Saudi Arabia: Battling al Qaeda for Regional Primacy

Stratfor 2014-01-07

Saudi Arabia will have to contain al Qaeda if it wants to successfully counter Iranian regional influence. Currently, Riyadh and the transnational jihadist network are competing with one another for primacy in the sectarian struggle that erupted after the Arab Spring. Al Qaeda has the ability to hijack that struggle, and preventing it from doing so may prove difficult for Riyadh.

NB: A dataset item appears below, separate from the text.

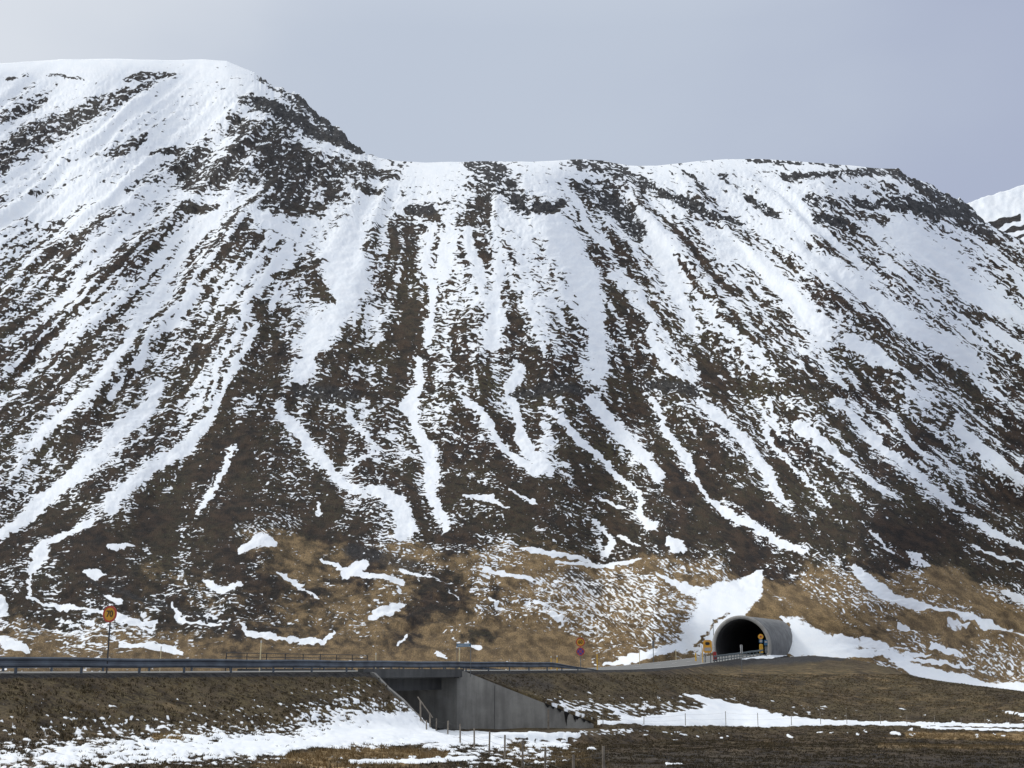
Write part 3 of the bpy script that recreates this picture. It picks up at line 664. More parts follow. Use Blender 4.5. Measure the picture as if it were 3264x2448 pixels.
for _ in range(26):
    x_ = rq.uniform(880, 1500); y_ = rq.uniform(1598, 1655); w_ = rq.uniform(10, 40); NS.append([(x_, y_, rq.uniform(.8, 2)), (x_+w_, y_+rq.uniform(-1, 2), rq.uniform(.8, 2.2))])
for L_ in NS: paint(sb, b1, b2, L_, .75, .5)
ND_ = [ [(935,1571,3),(1000,1576,5),(1100,1577,5),(1200,1576,6),(1300,1571,5),(1380,1568,4)],[(1380,1572,3),(1500,1577,5),(1700,1580,5)],[(630,1630,5),(700,1622,7),(760,1632,5),(850,1625,7),(960,1630,5)],
   [(560,1655,3),(900,1656,5),(1000,1650,5)],[(330,1592,3),(345,1593,4)],[(370,1596,3),(380,1597,3)],[(650,1440,20),(760,1448,10)],[(1020,1450,8),(1400,1470,20),(2000,1500,20)],
   [(1560,1450,14),(1900,1450,18),(1700,1480,20),(2200,1520,16)],[(1300,1610,14),(1700,1640,30),(2212,1640,30)],[(0,1460,10),(700,1460,10)],[(1100,1610,3),(1130,1612,4)] ]
for L_ in ND_: paint(sb, b1, b2, L_, -.75, .7, .85)
bare = (ND.ravel() < .8) & (ND.ravel() > -RW-.8); sb = np.where(bare, -1.0, sb)
sb = np.where((a2 > 2600), -.2+.6*fbm(NXg/5, NYg/5, 3, 141).ravel(), sb)
tn = np.clip(.10+.35*fbm(ppx/120, ppy/40, 2, 142).ravel(), 0, 1)
for L_, v_ in (([(620,1640,10),(760,1630,12),(960,1632,10)], .75), ([(330,1593,6),(390,1598,6)], .8), ([(550,1655,6),(900,1656,6)], .6), ([(1960,1588,6),(2212,1592,8)], .75), ([(1900,1612,4),(2212,1618,5)], .6),
             ([(1100,1620,20),(1300,1640,20)], .38), ([(1500,1455,8),(1850,1455,14),(1950,1470,12)], .34), ([(1500,1470,20),(2200,1530,20)], .3)): paint(tn, b1, b2, L_, v_, .9)
for L_ in ([(1300,1630,20),(1700,1645,26),(2212,1640,16)],[(1040,1465,20),(1300,1500,16)]): paint(tn, b1, b2, L_, .0, .9)
rk = np.zeros_like(tn)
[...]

On Monday, a senior Iranian official said that Tehran was ready to help the Iraqi government fight al Qaeda, which recently has been trying to capitalize on the Sunni unrest in western Anbar province that threatens the Iranian regional position. In Fallujah and Ramadi, jihadists are fighting pro-Iranian Iraqi forces even as they are clashing with Iranian interests in Beirut. Indeed, the Islamic State of Iraq and the Levant, which controls several areas in Syria, has claimed responsibility for the bombing in a Hezbollah stronghold in Beirut and has sent capable fighters to combat Iraqi security forces.

Al Qaeda's presence in the region complicates matters for Saudi Arabia. Of course, by waging war against Iran and its Arab Shiite allies, jihadists help Riyadh undermine Tehran. However, they are also a major liability for the Saudis because they weaken Riyadh's position in its fight against the al Assad regime -- and by extension, Iran -- because the international community does not want to trade Shiite radicalism for Sunni radicalism. 

More important, al Qaeda represents a much larger threat to Saudi Arabia than it does to Iran. The group sees the Saudi-led sectarian conflict against Iran and the Shia as a way to advance its position in the Sunni world. This is the crux of the issue: Jihadists who want to establish themselves in the Sunni community will have to compete with Saudi Arabia, which sees itself as the leader of the Sunni Arab Middle East.

In this context, al Qaeda represents a much bigger threat to Saudi Arabia than Iran ever could. Iran and its allies are Shia, which means they can expand only so far into the Sunni Arab world. But al Qaeda is Sunni and Salafist, which enables the group to operate more freely in the Saudi sphere of influence and indeed the kingdom itself.

For this reason, Riyadh has been working hard to isolate al Qaeda's two main franchise groups in Syria -- Jabhat al-Nusra and the Islamic State of Iraq and the Levant -- from the rest of the Salafist-jihadist rebels. In Syria, Saudi Arabia can use the network of Salafist-jihadist rebel groups to marginalize al Qaeda. Hence the recent formation of the Islamic Front, an alliance of Salafist-jihadist groups that have begun to fight al Qaeda even as they fight the al Assad regime.

However, things are different in Iraq and Lebanon, where the line is blurred between al Qaeda and Saudi-aligned militant groups. In these countries, Riyadh is less able to ensure that the fight against Iran does not also empower al Qaeda.

It is unclear whether the sons and the grandsons of the founder of the modern Saudi kingdom, King Abdulaziz, will be able to rid themselves of religious extremists the way Abdulaziz did in the 1920s.

The kingdom used a tribal militia known as al-Ikhwan to consolidate control over Saudi Arabia, but it eliminated al-Ikhwan after the group had served its purpose and began pursuing its own interests. The problem for the current generation of Saudi leaders is that unlike al-Ikhwan, al Qaeda is a major transnational entity, and Abdulaziz was not faced with an Iranian or Shiite threat.

Therefore, Saudi Arabia will need to undermine al Qaeda in order to be successful in countering Iran, which involves an intra-Salafist-jihadist war, which could further complicate the existing sectarian struggle.